German police swoop on gang of foreign dating scammers

German police said Wednesday they had arrested 11 suspected members of a Nigerian mafia group behind a large-scale dating scam.

German police swoop on gang of foreign dating scammers

The Black Axe gang was involved internationally in “multiple areas of criminal activity”, with a focus in Germany on romance scams and money-laundering, Bavarian police said in a statement.

The dating trick was a “modern form of marriage fraud”, police said.

“Using false identities, the fraudsters for example signalled their intention to marry and in the course of further contact repeatedly demand money under various pretexts,” police said.

The money was subsequently transferred to Black Axe in Nigeria “via financial agents”, authorities said.

In the process, the gang used a “commodity-based money laundering” scheme where products, often with a seeming “charitable purpose” were bought and delivered to Nigeria.

Some 450 cases of romance scamming had been reported in the region of Bavaria in 2023 alone, with the damages rising to 5.3 million euros ($5.7 million), police said.

The suspects, who all held Nigerian citizenship and were aged between 29 and 53, were arrested in nationwide raids on Tuesday.

Law enforcement swooped on 19 properties, including both homes and asylum shelters, police said.

The Black Axe gang had “strict hierarchical structures under leadership in Nigeria” operating different territorial units, police said.

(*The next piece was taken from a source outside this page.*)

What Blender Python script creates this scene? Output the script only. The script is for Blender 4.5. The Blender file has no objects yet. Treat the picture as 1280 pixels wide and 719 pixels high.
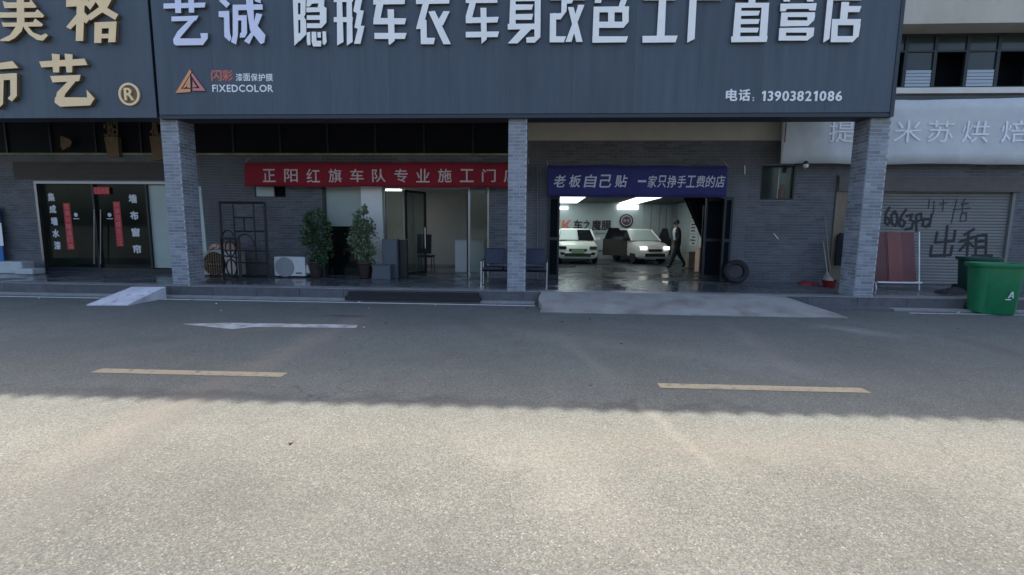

The group had a “significant influence” on politics and public administrations, in particular in Nigeria.

Globally, the gang’s main areas of operation were “human-trafficking, fraud, money-laundering, prostitution and drug-trafficking”.

Black Axe operated under the cover of the Neo Black Movement of Africa, an ostensibly charitable organisation used as “camouflage” for the gang’s structures.

The action against Black Axe was the first of its kind in Germany, police said.